Leave out any pictures and transcribe all other data below exactly.

### Collected material
————

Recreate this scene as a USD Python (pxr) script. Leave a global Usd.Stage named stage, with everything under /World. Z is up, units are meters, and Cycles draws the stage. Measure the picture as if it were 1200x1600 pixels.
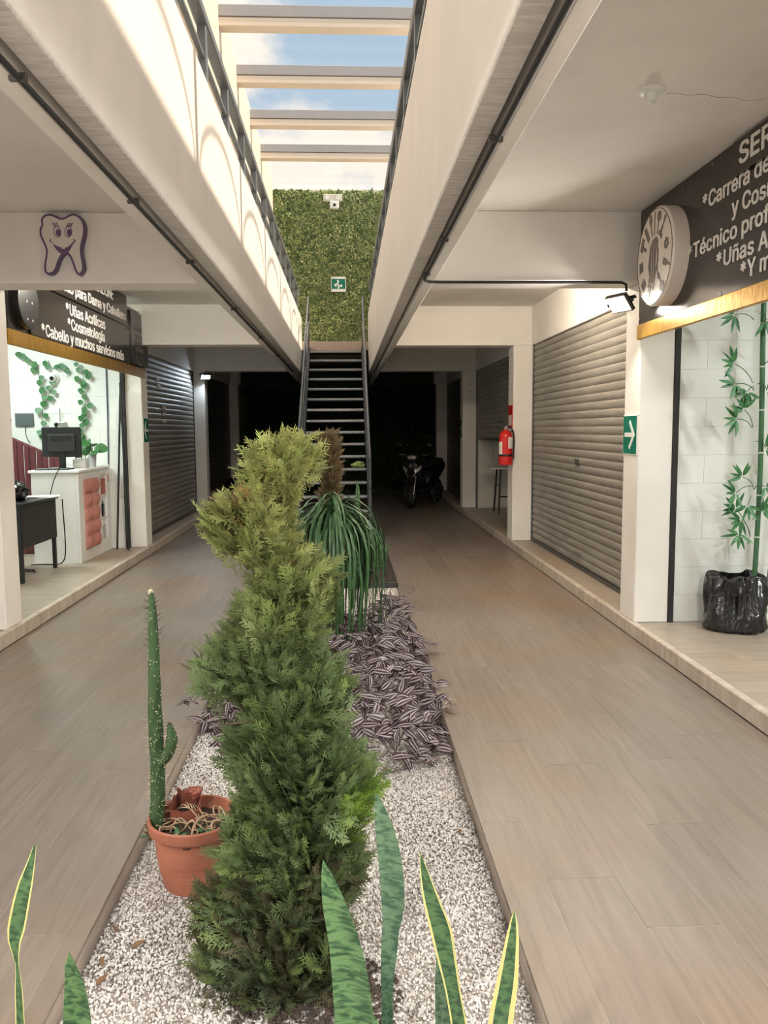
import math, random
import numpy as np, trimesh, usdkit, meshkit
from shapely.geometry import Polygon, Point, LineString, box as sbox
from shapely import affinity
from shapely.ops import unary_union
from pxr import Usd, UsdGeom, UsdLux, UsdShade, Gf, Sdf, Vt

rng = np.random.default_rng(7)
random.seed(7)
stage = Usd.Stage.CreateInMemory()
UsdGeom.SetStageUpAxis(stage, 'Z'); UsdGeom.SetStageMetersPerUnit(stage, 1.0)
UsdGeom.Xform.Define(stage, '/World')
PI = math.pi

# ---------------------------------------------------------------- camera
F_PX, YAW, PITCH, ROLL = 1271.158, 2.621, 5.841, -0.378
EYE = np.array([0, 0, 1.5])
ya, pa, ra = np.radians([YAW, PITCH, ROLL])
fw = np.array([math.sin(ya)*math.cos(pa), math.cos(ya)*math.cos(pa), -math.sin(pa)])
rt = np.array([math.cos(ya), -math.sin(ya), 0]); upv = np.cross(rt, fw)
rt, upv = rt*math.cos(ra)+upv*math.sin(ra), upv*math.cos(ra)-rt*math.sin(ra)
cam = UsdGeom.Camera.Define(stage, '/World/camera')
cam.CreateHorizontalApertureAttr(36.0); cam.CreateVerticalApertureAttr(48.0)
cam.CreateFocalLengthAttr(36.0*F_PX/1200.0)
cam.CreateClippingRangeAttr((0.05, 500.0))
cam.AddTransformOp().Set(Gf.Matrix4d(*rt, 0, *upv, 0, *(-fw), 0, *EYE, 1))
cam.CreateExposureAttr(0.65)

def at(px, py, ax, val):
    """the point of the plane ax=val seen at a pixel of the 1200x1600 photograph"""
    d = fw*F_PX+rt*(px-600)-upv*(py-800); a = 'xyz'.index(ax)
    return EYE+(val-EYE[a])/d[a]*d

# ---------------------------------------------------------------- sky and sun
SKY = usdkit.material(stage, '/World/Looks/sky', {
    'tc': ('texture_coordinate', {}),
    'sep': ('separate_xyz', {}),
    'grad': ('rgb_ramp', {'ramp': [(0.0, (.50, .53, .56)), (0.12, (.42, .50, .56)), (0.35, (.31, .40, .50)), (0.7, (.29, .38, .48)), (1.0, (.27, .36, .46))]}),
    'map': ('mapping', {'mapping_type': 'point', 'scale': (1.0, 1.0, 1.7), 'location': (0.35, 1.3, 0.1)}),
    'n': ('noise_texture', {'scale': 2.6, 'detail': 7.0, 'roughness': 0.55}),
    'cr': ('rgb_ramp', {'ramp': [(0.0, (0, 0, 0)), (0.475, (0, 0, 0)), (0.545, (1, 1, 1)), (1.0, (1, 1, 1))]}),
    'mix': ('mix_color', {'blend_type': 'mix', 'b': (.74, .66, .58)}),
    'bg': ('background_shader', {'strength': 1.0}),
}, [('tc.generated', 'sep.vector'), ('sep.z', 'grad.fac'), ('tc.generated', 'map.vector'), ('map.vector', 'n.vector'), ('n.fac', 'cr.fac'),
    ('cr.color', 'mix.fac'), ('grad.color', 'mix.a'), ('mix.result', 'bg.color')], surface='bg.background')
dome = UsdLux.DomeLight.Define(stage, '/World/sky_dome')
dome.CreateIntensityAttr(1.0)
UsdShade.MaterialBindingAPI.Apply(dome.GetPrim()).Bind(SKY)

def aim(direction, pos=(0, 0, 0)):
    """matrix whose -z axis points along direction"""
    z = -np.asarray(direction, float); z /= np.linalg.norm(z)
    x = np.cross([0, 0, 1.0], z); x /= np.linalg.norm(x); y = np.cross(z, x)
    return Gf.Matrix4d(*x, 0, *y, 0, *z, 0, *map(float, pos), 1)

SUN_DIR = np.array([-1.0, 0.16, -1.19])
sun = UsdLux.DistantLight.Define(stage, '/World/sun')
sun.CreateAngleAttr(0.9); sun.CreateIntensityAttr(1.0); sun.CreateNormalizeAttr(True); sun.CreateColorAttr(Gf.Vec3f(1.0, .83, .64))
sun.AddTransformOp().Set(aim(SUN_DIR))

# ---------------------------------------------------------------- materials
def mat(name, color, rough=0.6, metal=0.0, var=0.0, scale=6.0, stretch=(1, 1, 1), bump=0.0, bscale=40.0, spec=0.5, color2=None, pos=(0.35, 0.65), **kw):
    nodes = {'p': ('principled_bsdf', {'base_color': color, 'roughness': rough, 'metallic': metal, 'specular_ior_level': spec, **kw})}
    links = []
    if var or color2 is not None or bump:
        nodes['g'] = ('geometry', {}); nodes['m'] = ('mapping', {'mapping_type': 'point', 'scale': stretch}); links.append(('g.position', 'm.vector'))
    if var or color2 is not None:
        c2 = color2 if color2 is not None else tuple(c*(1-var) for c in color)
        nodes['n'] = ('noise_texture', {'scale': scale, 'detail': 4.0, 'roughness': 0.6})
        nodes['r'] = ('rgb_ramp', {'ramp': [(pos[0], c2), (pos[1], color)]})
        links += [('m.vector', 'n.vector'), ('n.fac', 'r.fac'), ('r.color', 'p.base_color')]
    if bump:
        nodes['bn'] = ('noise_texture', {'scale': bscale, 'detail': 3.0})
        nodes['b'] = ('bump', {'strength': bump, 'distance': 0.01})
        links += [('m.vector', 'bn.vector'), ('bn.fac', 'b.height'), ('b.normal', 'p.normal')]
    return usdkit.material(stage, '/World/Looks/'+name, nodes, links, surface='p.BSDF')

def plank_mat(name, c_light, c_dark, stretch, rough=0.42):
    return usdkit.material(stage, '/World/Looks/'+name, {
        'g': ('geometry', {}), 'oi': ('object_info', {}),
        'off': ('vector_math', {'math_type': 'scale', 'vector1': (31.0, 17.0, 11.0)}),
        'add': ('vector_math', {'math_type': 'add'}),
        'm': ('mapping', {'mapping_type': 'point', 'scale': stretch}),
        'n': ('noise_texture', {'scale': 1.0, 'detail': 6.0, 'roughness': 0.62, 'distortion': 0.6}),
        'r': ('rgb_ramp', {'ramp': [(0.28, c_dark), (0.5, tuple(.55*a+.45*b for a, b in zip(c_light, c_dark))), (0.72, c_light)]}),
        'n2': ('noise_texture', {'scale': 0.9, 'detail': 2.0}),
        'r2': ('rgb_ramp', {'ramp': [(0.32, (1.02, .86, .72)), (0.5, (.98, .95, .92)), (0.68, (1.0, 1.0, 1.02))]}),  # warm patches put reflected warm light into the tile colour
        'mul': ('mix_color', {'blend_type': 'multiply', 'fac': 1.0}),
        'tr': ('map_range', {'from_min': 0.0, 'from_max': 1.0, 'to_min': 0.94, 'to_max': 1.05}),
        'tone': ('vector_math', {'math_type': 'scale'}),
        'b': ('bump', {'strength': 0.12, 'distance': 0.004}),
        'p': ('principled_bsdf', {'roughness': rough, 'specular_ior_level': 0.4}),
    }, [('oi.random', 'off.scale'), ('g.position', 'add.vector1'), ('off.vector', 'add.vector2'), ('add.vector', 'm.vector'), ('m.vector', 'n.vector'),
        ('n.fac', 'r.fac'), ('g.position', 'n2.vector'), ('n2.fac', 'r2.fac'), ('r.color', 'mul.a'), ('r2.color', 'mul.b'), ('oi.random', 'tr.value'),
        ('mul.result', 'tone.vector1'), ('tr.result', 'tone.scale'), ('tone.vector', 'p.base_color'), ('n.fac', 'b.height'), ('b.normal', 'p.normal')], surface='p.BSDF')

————

### Task result
Recreate this scene as a USD Python (pxr) script. Leave a global Usd.Stage named stage, with everything under /World. Z is up, units are meters, and Cycles draws the stage. Measure the picture as if it were 1200x1600 pixels.
import math, random
import numpy as np, trimesh, usdkit, meshkit
from shapely.geometry import Polygon, Point, LineString, box as sbox
from shapely import affinity
from shapely.ops import unary_union
from pxr import Usd, UsdGeom, UsdLux, UsdShade, Gf, Sdf, Vt

rng = np.random.default_rng(7)
random.seed(7)
stage = Usd.Stage.CreateInMemory()
UsdGeom.SetStageUpAxis(stage, 'Z'); UsdGeom.SetStageMetersPerUnit(stage, 1.0)
UsdGeom.Xform.Define(stage, '/World')
PI = math.pi

# ---------------------------------------------------------------- camera
F_PX, YAW, PITCH, ROLL = 1271.158, 2.621, 5.841, -0.378
EYE = np.array([0, 0, 1.5])
ya, pa, ra = np.radians([YAW, PITCH, ROLL])
fw = np.array([math.sin(ya)*math.cos(pa), math.cos(ya)*math.cos(pa), -math.sin(pa)])
rt = np.array([math.cos(ya), -math.sin(ya), 0]); upv = np.cross(rt, fw)
rt, upv = rt*math.cos(ra)+upv*math.sin(ra), upv*math.cos(ra)-rt*math.sin(ra)
cam = UsdGeom.Camera.Define(stage, '/World/camera')
cam.CreateHorizontalApertureAttr(36.0); cam.CreateVerticalApertureAttr(48.0)
cam.CreateFocalLengthAttr(36.0*F_PX/1200.0)
cam.CreateClippingRangeAttr((0.05, 500.0))
cam.AddTransformOp().Set(Gf.Matrix4d(*rt, 0, *upv, 0, *(-fw), 0, *EYE, 1))
cam.CreateExposureAttr(0.65)

def at(px, py, ax, val):
    """the point of the plane ax=val seen at a pixel of the 1200x1600 photograph"""
    d = fw*F_PX+rt*(px-600)-upv*(py-800); a = 'xyz'.index(ax)
    return EYE+(val-EYE[a])/d[a]*d

# ---------------------------------------------------------------- sky and sun
SKY = usdkit.material(stage, '/World/Looks/sky', {
    'tc': ('texture_coordinate', {}),
    'sep': ('separate_xyz', {}),
    'grad': ('rgb_ramp', {'ramp': [(0.0, (.50, .53, .56)), (0.12, (.42, .50, .56)), (0.35, (.31, .40, .50)), (0.7, (.29, .38, .48)), (1.0, (.27, .36, .46))]}),
    'map': ('mapping', {'mapping_type': 'point', 'scale': (1.0, 1.0, 1.7), 'location': (0.35, 1.3, 0.1)}),
    'n': ('noise_texture', {'scale': 2.6, 'detail': 7.0, 'roughness': 0.55}),
    'cr': ('rgb_ramp', {'ramp': [(0.0, (0, 0, 0)), (0.475, (0, 0, 0)), (0.545, (1, 1, 1)), (1.0, (1, 1, 1))]}),
    'mix': ('mix_color', {'blend_type': 'mix', 'b': (.74, .66, .58)}),
    'bg': ('background_shader', {'strength': 1.0}),
}, [('tc.generated', 'sep.vector'), ('sep.z', 'grad.fac'), ('tc.generated', 'map.vector'), ('map.vector', 'n.vector'), ('n.fac', 'cr.fac'),
    ('cr.color', 'mix.fac'), ('grad.color', 'mix.a'), ('mix.result', 'bg.color')], surface='bg.background')
dome = UsdLux.DomeLight.Define(stage, '/World/sky_dome')
dome.CreateIntensityAttr(1.0)
UsdShade.MaterialBindingAPI.Apply(dome.GetPrim()).Bind(SKY)

def aim(direction, pos=(0, 0, 0)):
    """matrix whose -z axis points along direction"""
    z = -np.asarray(direction, float); z /= np.linalg.norm(z)
    x = np.cross([0, 0, 1.0], z); x /= np.linalg.norm(x); y = np.cross(z, x)
    return Gf.Matrix4d(*x, 0, *y, 0, *z, 0, *map(float, pos), 1)

SUN_DIR = np.array([-1.0, 0.16, -1.19])
sun = UsdLux.DistantLight.Define(stage, '/World/sun')
sun.CreateAngleAttr(0.9); sun.CreateIntensityAttr(1.0); sun.CreateNormalizeAttr(True); sun.CreateColorAttr(Gf.Vec3f(1.0, .83, .64))
sun.AddTransformOp().Set(aim(SUN_DIR))

# ---------------------------------------------------------------- materials
def mat(name, color, rough=0.6, metal=0.0, var=0.0, scale=6.0, stretch=(1, 1, 1), bump=0.0, bscale=40.0, spec=0.5, color2=None, pos=(0.35, 0.65), **kw):
    nodes = {'p': ('principled_bsdf', {'base_color': color, 'roughness': rough, 'metallic': metal, 'specular_ior_level': spec, **kw})}
    links = []
    if var or color2 is not None or bump:
        nodes['g'] = ('geometry', {}); nodes['m'] = ('mapping', {'mapping_type': 'point', 'scale': stretch}); links.append(('g.position', 'm.vector'))
    if var or color2 is not None:
        c2 = color2 if color2 is not None else tuple(c*(1-var) for c in color)
        nodes['n'] = ('noise_texture', {'scale': scale, 'detail': 4.0, 'roughness': 0.6})
        nodes['r'] = ('rgb_ramp', {'ramp': [(pos[0], c2), (pos[1], color)]})
        links += [('m.vector', 'n.vector'), ('n.fac', 'r.fac'), ('r.color', 'p.base_color')]
    if bump:
        nodes['bn'] = ('noise_texture', {'scale': bscale, 'detail': 3.0})
        nodes['b'] = ('bump', {'strength': bump, 'distance': 0.01})
        links += [('m.vector', 'bn.vector'), ('bn.fac', 'b.height'), ('b.normal', 'p.normal')]
    return usdkit.material(stage, '/World/Looks/'+name, nodes, links, surface='p.BSDF')

def plank_mat(name, c_light, c_dark, stretch, rough=0.42):
    return usdkit.material(stage, '/World/Looks/'+name, {
        'g': ('geometry', {}), 'oi': ('object_info', {}),
        'off': ('vector_math', {'math_type': 'scale', 'vector1': (31.0, 17.0, 11.0)}),
        'add': ('vector_math', {'math_type': 'add'}),
        'm': ('mapping', {'mapping_type': 'point', 'scale': stretch}),
        'n': ('noise_texture', {'scale': 1.0, 'detail': 6.0, 'roughness': 0.62, 'distortion': 0.6}),
        'r': ('rgb_ramp', {'ramp': [(0.28, c_dark), (0.5, tuple(.55*a+.45*b for a, b in zip(c_light, c_dark))), (0.72, c_light)]}),
        'n2': ('noise_texture', {'scale': 0.9, 'detail': 2.0}),
        'r2': ('rgb_ramp', {'ramp': [(0.32, (1.02, .86, .72)), (0.5, (.98, .95, .92)), (0.68, (1.0, 1.0, 1.02))]}),  # warm patches put reflected warm light into the tile colour
        'mul': ('mix_color', {'blend_type': 'multiply', 'fac': 1.0}),
        'tr': ('map_range', {'from_min': 0.0, 'from_max': 1.0, 'to_min': 0.94, 'to_max': 1.05}),
        'tone': ('vector_math', {'math_type': 'scale'}),
        'b': ('bump', {'strength': 0.12, 'distance': 0.004}),
        'p': ('principled_bsdf', {'roughness': rough, 'specular_ior_level': 0.4}),
    }, [('oi.random', 'off.scale'), ('g.position', 'add.vector1'), ('off.vector', 'add.vector2'), ('add.vector', 'm.vector'), ('m.vector', 'n.vector'),
        ('n.fac', 'r.fac'), ('g.position', 'n2.vector'), ('n2.fac', 'r2.fac'), ('r.color', 'mul.a'), ('r2.color', 'mul.b'), ('oi.random', 'tr.value'),
        ('mul.result', 'tone.vector1'), ('tr.result', 'tone.scale'), ('tone.vector', 'p.base_color'), ('n.fac', 'b.height'), ('b.normal', 'p.normal')], surface='p.BSDF')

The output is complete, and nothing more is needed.